## Begin SOURCE MATERIAL

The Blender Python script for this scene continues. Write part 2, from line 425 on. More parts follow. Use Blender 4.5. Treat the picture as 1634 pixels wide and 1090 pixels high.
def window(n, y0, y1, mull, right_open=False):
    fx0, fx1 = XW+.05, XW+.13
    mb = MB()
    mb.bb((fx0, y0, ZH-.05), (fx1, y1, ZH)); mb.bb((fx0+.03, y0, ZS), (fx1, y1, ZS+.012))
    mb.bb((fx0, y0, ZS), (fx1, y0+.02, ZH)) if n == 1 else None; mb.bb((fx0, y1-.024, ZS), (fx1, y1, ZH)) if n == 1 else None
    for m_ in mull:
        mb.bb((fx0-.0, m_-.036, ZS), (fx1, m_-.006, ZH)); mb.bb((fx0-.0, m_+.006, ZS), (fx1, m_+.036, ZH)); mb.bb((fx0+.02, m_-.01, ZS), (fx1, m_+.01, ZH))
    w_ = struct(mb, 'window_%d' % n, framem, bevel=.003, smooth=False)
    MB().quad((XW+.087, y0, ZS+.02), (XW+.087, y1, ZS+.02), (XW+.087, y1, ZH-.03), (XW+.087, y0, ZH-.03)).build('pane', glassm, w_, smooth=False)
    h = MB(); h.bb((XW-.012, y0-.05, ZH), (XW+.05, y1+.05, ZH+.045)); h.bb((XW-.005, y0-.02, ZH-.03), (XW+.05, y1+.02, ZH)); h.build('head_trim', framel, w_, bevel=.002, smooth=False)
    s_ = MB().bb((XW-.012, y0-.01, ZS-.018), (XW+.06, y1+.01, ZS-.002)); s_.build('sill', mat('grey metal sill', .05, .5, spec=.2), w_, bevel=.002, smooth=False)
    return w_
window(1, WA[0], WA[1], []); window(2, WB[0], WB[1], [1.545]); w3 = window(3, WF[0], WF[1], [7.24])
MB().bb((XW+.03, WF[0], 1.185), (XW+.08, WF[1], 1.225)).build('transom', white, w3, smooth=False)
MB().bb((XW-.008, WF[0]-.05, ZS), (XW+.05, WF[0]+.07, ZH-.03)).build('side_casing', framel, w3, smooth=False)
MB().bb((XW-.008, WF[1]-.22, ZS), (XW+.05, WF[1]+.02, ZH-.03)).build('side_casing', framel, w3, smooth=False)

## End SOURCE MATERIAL

> **EXERCISE DESCRIPTION**
Transcribe all lines as written.

> **THE ANSWER**
The Blender Python script for this scene continues. Write part 2, from line 425 on. More parts follow. Use Blender 4.5. Treat the picture as 1634 pixels wide and 1090 pixels high.
def window(n, y0, y1, mull, right_open=False):
    fx0, fx1 = XW+.05, XW+.13
    mb = MB()
    mb.bb((fx0, y0, ZH-.05), (fx1, y1, ZH)); mb.bb((fx0+.03, y0, ZS), (fx1, y1, ZS+.012))
    mb.bb((fx0, y0, ZS), (fx1, y0+.02, ZH)) if n == 1 else None; mb.bb((fx0, y1-.024, ZS), (fx1, y1, ZH)) if n == 1 else None
    for m_ in mull:
        mb.bb((fx0-.0, m_-.036, ZS), (fx1, m_-.006, ZH)); mb.bb((fx0-.0, m_+.006, ZS), (fx1, m_+.036, ZH)); mb.bb((fx0+.02, m_-.01, ZS), (fx1, m_+.01, ZH))
    w_ = struct(mb, 'window_%d' % n, framem, bevel=.003, smooth=False)
    MB().quad((XW+.087, y0, ZS+.02), (XW+.087, y1, ZS+.02), (XW+.087, y1, ZH-.03), (XW+.087, y0, ZH-.03)).build('pane', glassm, w_, smooth=False)
    h = MB(); h.bb((XW-.012, y0-.05, ZH), (XW+.05, y1+.05, ZH+.045)); h.bb((XW-.005, y0-.02, ZH-.03), (XW+.05, y1+.02, ZH)); h.build('head_trim', framel, w_, bevel=.002, smooth=False)
    s_ = MB().bb((XW-.012, y0-.01, ZS-.018), (XW+.06, y1+.01, ZS-.002)); s_.build('sill', mat('grey metal sill', .05, .5, spec=.2), w_, bevel=.002, smooth=False)
    return w_
window(1, WA[0], WA[1], []); window(2, WB[0], WB[1], [1.545]); w3 = window(3, WF[0], WF[1], [7.24])
MB().bb((XW+.03, WF[0], 1.185), (XW+.08, WF[1], 1.225)).build('transom', white, w3, smooth=False)
MB().bb((XW-.008, WF[0]-.05, ZS), (XW+.05, WF[0]+.07, ZH-.03)).build('side_casing', framel, w3, smooth=False)
MB().bb((XW-.008, WF[1]-.22, ZS), (XW+.05, WF[1]+.02, ZH-.03)).build('side_casing', framel, w3, smooth=False)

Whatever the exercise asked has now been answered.